## WHAT IS REQUIRED:
Repeat each line exactly, leaving nothing out.

===== SOURCE EXCERPT =====

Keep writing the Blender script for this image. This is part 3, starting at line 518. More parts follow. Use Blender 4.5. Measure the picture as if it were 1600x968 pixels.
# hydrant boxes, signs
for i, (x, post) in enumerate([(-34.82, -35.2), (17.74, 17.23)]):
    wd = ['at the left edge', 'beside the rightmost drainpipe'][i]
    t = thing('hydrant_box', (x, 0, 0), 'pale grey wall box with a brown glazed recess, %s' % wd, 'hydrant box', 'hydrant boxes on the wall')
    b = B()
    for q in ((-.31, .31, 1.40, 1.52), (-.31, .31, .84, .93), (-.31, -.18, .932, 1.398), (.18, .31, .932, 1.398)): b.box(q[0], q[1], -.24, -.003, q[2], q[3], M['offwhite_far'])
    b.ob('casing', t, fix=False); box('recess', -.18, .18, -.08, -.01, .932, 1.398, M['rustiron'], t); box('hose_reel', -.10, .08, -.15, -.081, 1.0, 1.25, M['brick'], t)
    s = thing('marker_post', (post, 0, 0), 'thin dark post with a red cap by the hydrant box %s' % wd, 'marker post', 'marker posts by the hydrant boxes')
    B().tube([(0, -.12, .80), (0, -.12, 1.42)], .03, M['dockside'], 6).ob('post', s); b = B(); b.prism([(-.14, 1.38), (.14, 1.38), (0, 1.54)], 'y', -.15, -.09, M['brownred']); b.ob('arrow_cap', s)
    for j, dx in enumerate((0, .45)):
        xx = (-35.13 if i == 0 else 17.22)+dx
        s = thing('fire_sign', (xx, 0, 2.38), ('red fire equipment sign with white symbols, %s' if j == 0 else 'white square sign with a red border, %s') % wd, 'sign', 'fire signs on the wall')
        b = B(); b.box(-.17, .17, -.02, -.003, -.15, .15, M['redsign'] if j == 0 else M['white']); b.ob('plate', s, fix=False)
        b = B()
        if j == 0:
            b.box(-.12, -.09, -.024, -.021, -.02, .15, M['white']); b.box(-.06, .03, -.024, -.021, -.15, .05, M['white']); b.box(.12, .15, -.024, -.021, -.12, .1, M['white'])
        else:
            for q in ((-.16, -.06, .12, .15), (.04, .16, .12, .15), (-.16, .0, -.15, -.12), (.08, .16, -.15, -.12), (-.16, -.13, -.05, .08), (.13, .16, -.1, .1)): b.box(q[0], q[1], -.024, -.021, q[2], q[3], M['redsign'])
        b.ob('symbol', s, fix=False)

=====

## RESPONSE TO THIS TASK:
Keep writing the Blender script for this image. This is part 3, starting at line 518. More parts follow. Use Blender 4.5. Measure the picture as if it were 1600x968 pixels.
# hydrant boxes, signs
for i, (x, post) in enumerate([(-34.82, -35.2), (17.74, 17.23)]):
    wd = ['at the left edge', 'beside the rightmost drainpipe'][i]
    t = thing('hydrant_box', (x, 0, 0), 'pale grey wall box with a brown glazed recess, %s' % wd, 'hydrant box', 'hydrant boxes on the wall')
    b = B()
    for q in ((-.31, .31, 1.40, 1.52), (-.31, .31, .84, .93), (-.31, -.18, .932, 1.398), (.18, .31, .932, 1.398)): b.box(q[0], q[1], -.24, -.003, q[2], q[3], M['offwhite_far'])
    b.ob('casing', t, fix=False); box('recess', -.18, .18, -.08, -.01, .932, 1.398, M['rustiron'], t); box('hose_reel', -.10, .08, -.15, -.081, 1.0, 1.25, M['brick'], t)
    s = thing('marker_post', (post, 0, 0), 'thin dark post with a red cap by the hydrant box %s' % wd, 'marker post', 'marker posts by the hydrant boxes')
    B().tube([(0, -.12, .80), (0, -.12, 1.42)], .03, M['dockside'], 6).ob('post', s); b = B(); b.prism([(-.14, 1.38), (.14, 1.38), (0, 1.54)], 'y', -.15, -.09, M['brownred']); b.ob('arrow_cap', s)
    for j, dx in enumerate((0, .45)):
        xx = (-35.13 if i == 0 else 17.22)+dx
        s = thing('fire_sign', (xx, 0, 2.38), ('red fire equipment sign with white symbols, %s' if j == 0 else 'white square sign with a red border, %s') % wd, 'sign', 'fire signs on the wall')
        b = B(); b.box(-.17, .17, -.02, -.003, -.15, .15, M['redsign'] if j == 0 else M['white']); b.ob('plate', s, fix=False)
        b = B()
        if j == 0:
            b.box(-.12, -.09, -.024, -.021, -.02, .15, M['white']); b.box(-.06, .03, -.024, -.021, -.15, .05, M['white']); b.box(.12, .15, -.024, -.021, -.12, .1, M['white'])
        else:
            for q in ((-.16, -.06, .12, .15), (.04, .16, .12, .15), (-.16, .0, -.15, -.12), (.08, .16, -.15, -.12), (-.16, -.13, -.05, .08), (.13, .16, -.1, .1)): b.box(q[0], q[1], -.024, -.021, q[2], q[3], M['redsign'])
        b.ob('symbol', s, fix=False)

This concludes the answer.